Mientras esta aberración ideológica se cobró un millón setecientos mil camboyanos (25% de la población), la izquierda occidental consideraba que los jemeres rojos sólo hacían el bien. ¿Suena conocida esa complicidad?
Noam Chomsky acusó “una fabricación de evidencias” para desacreditar a Camboya. Aseguró que refugiados camboyanos en Vietnam y Tailandia prestaban falso testimonio. Remitió las causas del genocidio a bombardeos estadounidenses sobre Camboya, entre 1969 y 1973. No fue el único. Malcolm Caldwell, del Journal of Contemporary Asia, objetó los testimonios de refugiados, mientras imitaba frases de los discursos de Pol Pot.
Los jemeres rojos repetían que querían “empujar a la gente a ser feliz’’. Ninguno de los intelectuales superdotados de Occidente que los celebraron advirtió el odio de esa frase. Hay gente que puede comerse un elefante y no eructa.

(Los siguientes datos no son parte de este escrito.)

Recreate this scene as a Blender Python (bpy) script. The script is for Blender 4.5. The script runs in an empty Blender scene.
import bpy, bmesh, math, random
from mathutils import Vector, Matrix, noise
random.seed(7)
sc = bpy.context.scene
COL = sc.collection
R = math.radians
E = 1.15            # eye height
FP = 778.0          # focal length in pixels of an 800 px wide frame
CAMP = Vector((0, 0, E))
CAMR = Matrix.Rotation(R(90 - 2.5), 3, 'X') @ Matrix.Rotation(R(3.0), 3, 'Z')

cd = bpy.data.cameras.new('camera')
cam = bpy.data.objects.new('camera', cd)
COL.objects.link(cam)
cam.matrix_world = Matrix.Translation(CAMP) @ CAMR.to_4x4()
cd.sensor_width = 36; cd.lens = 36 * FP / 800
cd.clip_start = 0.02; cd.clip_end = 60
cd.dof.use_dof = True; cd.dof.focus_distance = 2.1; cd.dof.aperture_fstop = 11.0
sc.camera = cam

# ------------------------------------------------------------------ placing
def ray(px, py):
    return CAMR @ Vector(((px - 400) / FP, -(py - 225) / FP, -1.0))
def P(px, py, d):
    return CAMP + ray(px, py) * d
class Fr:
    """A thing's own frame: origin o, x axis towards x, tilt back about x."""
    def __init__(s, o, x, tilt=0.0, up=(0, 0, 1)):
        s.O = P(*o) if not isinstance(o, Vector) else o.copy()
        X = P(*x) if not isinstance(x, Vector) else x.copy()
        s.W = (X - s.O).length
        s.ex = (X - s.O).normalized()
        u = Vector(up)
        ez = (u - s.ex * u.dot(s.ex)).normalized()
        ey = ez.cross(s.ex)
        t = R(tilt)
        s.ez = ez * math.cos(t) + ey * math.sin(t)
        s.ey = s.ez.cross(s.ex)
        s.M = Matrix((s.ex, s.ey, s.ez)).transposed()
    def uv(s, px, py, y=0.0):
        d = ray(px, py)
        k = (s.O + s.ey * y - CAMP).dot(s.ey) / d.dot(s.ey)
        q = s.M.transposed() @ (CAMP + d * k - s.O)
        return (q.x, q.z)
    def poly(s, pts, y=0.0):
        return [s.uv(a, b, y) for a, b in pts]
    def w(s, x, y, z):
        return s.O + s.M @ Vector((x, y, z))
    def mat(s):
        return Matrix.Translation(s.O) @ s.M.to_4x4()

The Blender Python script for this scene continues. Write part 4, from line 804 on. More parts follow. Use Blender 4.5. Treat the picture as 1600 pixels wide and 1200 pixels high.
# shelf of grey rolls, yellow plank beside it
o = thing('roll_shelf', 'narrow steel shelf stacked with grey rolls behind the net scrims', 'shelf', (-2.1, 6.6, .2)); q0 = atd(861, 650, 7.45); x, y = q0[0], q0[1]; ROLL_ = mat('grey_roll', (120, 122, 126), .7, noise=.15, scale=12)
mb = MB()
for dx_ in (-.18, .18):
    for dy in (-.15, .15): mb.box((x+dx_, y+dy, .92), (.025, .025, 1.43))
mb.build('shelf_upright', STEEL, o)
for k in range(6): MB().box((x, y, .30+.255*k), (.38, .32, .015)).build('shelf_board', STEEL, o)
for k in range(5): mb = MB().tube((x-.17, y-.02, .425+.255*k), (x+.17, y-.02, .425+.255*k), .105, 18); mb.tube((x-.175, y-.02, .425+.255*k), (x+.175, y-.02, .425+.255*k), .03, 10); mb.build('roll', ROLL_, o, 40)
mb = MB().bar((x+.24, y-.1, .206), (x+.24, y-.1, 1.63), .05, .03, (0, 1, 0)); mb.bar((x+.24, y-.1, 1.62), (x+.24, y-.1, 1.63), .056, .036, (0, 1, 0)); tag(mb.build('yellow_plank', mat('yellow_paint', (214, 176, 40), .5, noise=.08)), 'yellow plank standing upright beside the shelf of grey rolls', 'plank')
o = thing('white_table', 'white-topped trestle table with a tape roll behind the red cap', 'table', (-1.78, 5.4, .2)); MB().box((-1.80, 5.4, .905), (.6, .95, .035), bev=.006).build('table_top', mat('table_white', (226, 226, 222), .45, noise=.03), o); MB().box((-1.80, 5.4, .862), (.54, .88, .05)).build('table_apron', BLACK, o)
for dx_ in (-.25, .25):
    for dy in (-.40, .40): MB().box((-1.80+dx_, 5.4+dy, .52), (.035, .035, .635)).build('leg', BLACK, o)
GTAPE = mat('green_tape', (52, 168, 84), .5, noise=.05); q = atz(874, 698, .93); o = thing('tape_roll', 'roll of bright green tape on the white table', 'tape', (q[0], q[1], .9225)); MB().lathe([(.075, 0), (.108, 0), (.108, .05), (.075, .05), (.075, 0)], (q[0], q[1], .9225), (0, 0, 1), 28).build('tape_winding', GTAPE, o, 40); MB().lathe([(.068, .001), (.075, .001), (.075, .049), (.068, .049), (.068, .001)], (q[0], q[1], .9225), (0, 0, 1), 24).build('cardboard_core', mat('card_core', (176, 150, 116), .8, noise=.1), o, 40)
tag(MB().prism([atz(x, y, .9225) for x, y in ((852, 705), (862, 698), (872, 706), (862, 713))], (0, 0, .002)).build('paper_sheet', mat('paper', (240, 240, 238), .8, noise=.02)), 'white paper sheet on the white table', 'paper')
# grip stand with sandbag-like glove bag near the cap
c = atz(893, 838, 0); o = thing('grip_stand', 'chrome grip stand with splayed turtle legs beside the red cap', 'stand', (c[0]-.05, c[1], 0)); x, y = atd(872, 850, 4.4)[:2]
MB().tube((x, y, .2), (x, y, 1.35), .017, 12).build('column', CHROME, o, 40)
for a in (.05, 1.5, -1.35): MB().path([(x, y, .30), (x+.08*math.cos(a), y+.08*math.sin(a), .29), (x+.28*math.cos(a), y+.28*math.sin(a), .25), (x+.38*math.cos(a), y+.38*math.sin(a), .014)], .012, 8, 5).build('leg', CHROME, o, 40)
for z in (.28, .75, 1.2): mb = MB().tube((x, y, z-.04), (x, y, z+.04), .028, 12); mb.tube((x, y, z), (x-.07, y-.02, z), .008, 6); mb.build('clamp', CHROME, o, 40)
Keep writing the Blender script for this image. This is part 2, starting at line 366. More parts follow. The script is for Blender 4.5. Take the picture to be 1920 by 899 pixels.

Empecé con Rousseau y voy a terminar con Pin Yathay, sobreviviente de un campo de reeducación camboyano. El recordó una nana para dormir niños. “Hijo, ¡recuerda! Tu padre ya no existe. Era un puro revolucionario… Debes guardar en tu corazón el odio de los opresores burgueses, capitalistas, imperialistas y feudales. Te toca vengar a tu padre”. Aquí estamos.